The self-flagellation became that much more extreme. The crudeness and severity of this violence was outlawed by Carlos III of Spain in 1777. Which so happened to be the year when Juan Díaz de la Guerra ceased to be the Bishop of Mallorca.

The reformist Carlos sought to bring order to the Church by banishing local cults. In Mallorca, there was one cult above all that needed taming - the Lullian, named after the Franciscan polymath Ramon Llull. Díaz de la Guerra, who became bishop in 1772, set about proscribing Lullism. By implication, this affected the Brotherhood and its Easter processions, as the Brotherhood of the Blood of Christ was guided by the practices of the Brotherhoods of the Vera-Cruz, the True Cross. And these brotherhoods were themselves adherents to Franciscan orthodoxy. In Mallorca, that meant Llull.

So, Díaz de la Guerra had a dual mission on behalf of the King, who had come to appreciate that all the blood-letting of the processions had become a real turn-off where the public was concerned. A different category of brotherhoods - those of Jesus the Nazarene - were altogether more popular. They only carried crosses and didn’t engage in the self-flagellation.

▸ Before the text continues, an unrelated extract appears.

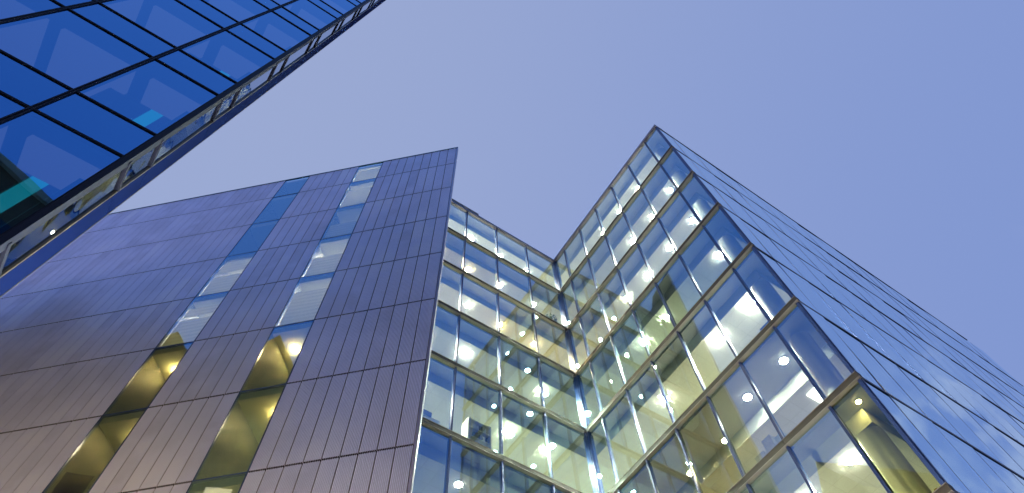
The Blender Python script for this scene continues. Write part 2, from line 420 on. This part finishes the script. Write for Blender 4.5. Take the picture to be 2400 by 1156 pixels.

Why were the Brotherhoods of the Vera-Cruz so fanatical? An answer lies in the fact that Pope Paul III (1534 to 1549) had granted these brotherhoods total absolution of all their faults and sins in return for their “discipline” as penance.

Díaz de la Guerra was only partially successful. It took the ecclesiastical confiscations of the 1830s, which also removed the brotherhoods’ dependence on religious orders, to start to eliminate the “abuses” of the processions. Nowadays, the greatest penance is how long the procession might take.